O Presidente lançou o tradicional aviso solene, o Governo e a Oposição parecem afundados em amuos parlamentares, em nenhum lado se vislumbra uma ideia que puxe a carroça, nem umas faíscas de ânimo sequer, por toda a parte só os ares frios do conformismo, do seguidismo e da indiferença... Será possível? E, pronto, entrámos no novo ano. À falta de país, temos futebol, diria um cínico.
É verdade, sim, que esta coisa da bola tem muito de “circo” em tempos de crise de “pão”; é verdade que, muitas vezes, acaba por funcionar como “ópio do povo”, distraindo-nos alegremente de assuntos mais graves, desviando-nos do essencial. Outras vezes, já se sabe, serve também de “bode respiratório” (para usar essa maravilhosa expressão falhada) de tudo o que vai mal nos nossos portugais fatais.
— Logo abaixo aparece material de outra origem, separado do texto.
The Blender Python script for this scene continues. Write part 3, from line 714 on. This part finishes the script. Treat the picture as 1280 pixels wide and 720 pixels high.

E no entanto...
E, no entanto, vendo bem, quem dera que o país, o país todo, estivesse à altura dos craques cá do sítio. Nem falo só do Benfica – mas do Benfica, pois, falo com mais gosto. Na ressaca das festas de Natal e Ano Novo, cheios de sonhos na barriga, e ainda por cima numa prova secundária como a Taça da Liga, os jogadores mostraram-se todos concentrados, esforçados, apostados em, pelo menos, cumprir os mínimos. “Pelo menos”, “os mínimos”, pois é, já sei... Na última crónica, nesses tempos já longínquos dos anos zero, escrevi que temos de querer sempre os máximos, o mais alto de nós – e, como é que é, agora fico-me por estes “pelo menos”, por estes “mínimos”? Sim, caros amigos, é que, para chegar aos máximos, temos de passar por aí. Esta jornada, é essa, sugiro, a lição que o país da bola dá ao país real.
Mas encostemos o ouvido às letras e ouçamos os professores Gomes e Saviola. Nuno no seu lugar cativo, em frente à baliza, de costas para a baliza; e a bola parada no ar, à espera. O português levanta o pé e, num movimento de balé clássico (ou será tai-chi?), roda sobre si mesmo transportando a redondinha para o Javier dos golos. Em menos de metade de metade de um segundo, o argentino desmonta todo o sistema filosófico do guarda-redes do Nacional e chuta, feliz, para onde ele nunca chegará, jamais, em tempo algum.
E agora, sim, já podemos apontar de novo para os máximos.